What I’m trying to talk about, albeit in a rather roundabout way, is why we insist on defining ourselves as one thing, why we tend to lose ourselves when we have kids, why we think of our own needs as less important than everyone else’s. I’m as guilty of it as anyone. I work for a number of reasons: money, to set a good example to my child, to keep my identity, and (blush) occasionally to escape my darling daughter. What actually happens of course is I just spread myself thinner; I now have more people’s needs to put ahead of my own. Everyone wants something, my boss wants more work done, my partner wants his ironing done, my parents want to visit, my daughter wants dinner, ice cream, a story, a new DVD, the latest toy, a pony. Where do I fit in? What about what I want?

What do I want? I want my family to be happy. I want Ben and Jerry’s ice cream to have no calories. I want two hours more sleep a night. I want to win the lottery. I want someone else to deal with the housework.

Maybe that’s the problem. Everything I want is either impossible or not something I can control. I can cuddle my girl, I can read her a hundred stories and buy her the latest toys, but if she wants to run into the road, or kick another child or whatever, I have to say no. At which point she isn’t happy. I can cook my partner’s favourite meal, buy him a gadget, hang on his every word – but if he’s had a rotten day, I can’t always make him happy. (No rude comments please!). It’s not my responsibility to make him happy either, just like it’s not his responsibility to make me happy all the time.
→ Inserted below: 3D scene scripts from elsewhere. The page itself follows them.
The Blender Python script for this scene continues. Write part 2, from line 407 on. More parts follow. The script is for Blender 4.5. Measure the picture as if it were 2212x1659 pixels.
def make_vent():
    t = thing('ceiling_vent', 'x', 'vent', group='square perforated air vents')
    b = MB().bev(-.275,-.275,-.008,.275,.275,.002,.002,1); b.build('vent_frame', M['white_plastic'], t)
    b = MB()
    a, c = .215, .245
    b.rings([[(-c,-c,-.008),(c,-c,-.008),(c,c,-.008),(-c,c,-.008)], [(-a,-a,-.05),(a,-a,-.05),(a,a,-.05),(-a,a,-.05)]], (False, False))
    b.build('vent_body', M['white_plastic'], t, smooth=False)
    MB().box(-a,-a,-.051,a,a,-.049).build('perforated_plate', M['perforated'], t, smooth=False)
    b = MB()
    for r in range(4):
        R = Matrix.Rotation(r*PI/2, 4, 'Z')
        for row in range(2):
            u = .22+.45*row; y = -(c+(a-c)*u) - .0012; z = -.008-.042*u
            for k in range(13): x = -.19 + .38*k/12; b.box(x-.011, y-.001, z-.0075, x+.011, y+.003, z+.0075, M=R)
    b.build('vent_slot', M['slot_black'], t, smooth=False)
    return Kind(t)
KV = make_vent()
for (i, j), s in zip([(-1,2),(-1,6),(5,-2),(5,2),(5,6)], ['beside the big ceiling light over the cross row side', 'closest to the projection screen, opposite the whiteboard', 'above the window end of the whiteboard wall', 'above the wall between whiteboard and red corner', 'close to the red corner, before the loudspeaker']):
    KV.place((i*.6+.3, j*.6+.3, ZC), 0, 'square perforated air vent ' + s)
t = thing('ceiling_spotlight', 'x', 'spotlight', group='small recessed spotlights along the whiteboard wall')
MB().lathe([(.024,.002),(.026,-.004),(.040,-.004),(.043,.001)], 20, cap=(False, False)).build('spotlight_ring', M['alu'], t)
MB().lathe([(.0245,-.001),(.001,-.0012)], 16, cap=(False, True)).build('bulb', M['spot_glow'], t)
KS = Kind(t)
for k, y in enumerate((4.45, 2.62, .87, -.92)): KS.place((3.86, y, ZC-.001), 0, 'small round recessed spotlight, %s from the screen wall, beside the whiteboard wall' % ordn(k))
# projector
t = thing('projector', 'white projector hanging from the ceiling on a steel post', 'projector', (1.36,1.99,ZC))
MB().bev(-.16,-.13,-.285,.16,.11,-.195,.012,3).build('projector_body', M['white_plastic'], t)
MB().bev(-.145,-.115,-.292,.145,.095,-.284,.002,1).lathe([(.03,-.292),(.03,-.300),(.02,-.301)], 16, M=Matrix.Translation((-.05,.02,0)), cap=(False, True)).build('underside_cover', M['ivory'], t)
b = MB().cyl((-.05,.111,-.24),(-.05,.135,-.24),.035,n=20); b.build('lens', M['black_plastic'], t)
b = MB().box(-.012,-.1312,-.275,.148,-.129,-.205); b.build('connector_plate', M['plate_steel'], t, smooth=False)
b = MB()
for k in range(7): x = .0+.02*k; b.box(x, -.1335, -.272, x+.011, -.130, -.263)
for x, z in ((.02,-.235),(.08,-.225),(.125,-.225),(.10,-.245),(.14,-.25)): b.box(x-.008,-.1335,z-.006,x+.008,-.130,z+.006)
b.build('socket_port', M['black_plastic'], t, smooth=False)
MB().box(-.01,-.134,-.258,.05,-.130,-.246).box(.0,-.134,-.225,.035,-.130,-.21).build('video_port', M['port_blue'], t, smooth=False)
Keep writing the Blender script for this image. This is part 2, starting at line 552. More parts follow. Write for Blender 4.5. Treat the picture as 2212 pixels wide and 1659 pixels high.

We need to start taking responsibility for our own happiness and stop beating ourselves up when we can’t make everyone else’s life perfect.

The thing is, I can think about stuff I used to enjoy PJ (pre-Jess) and I can promise myself more me time, but where is the time supposed to come from? I used to do loads of crafts, take dance classes, go to the cinema, go to the gym, and read constantly. Crafts now involve ‘painting’ with Jess (also known as three minutes of daubing paint on the paper, 30 minutes of cleaning up). Exercise is a walk to the park or an occasional snatched class. Reading is two or three pages before I fall asleep or repeats of The Gruffalo to Jess.

Jess has finally reached the age where I don’t have to entertain her personally 24/7. I can settle her with some toys or put a film on and she will play quietly for a while. I suppose this is when I should be fitting in my ‘me’ time, but there’s always so much else to do. I can barely fit in any housework as it is, if I neglect it much more the spider-webs will take over! Plus I’m realistic. I don’t want to risk getting out all my jewellery making equipment in the hope of grabbing a few minutes because Jess will want to explore it – tiny beads everywhere and trying to get to the hot glue gun before she burns herself does not equal relaxation!

My solution has been to develop hobbies that I can pick up and put down easily (this blog for instance) and to find things I can enjoy that I can share with my daughter at the same time. For instance, I used to love scrapbooking. Whilst I don’t fancy letting Jess play with my irreplaceable family photos, I’m planning to buy her a kids’ scrapbook and let her loose with the stickers and glitter. Although some of my hobbies might need to take a backseat for a while longer, unless anyone can think of how to put a child-friendly, creative spin on Texas Hold ‘Em poker?

I think it’s time to take a stand. I’m no longer going to think of myself as ‘just a mum’, a ‘worker’, or even a rather rotund red-head. I am more than that, I am more than one thing. I am me, with all my faults and neuroses, and I am doing the best I can. Take it or leave it.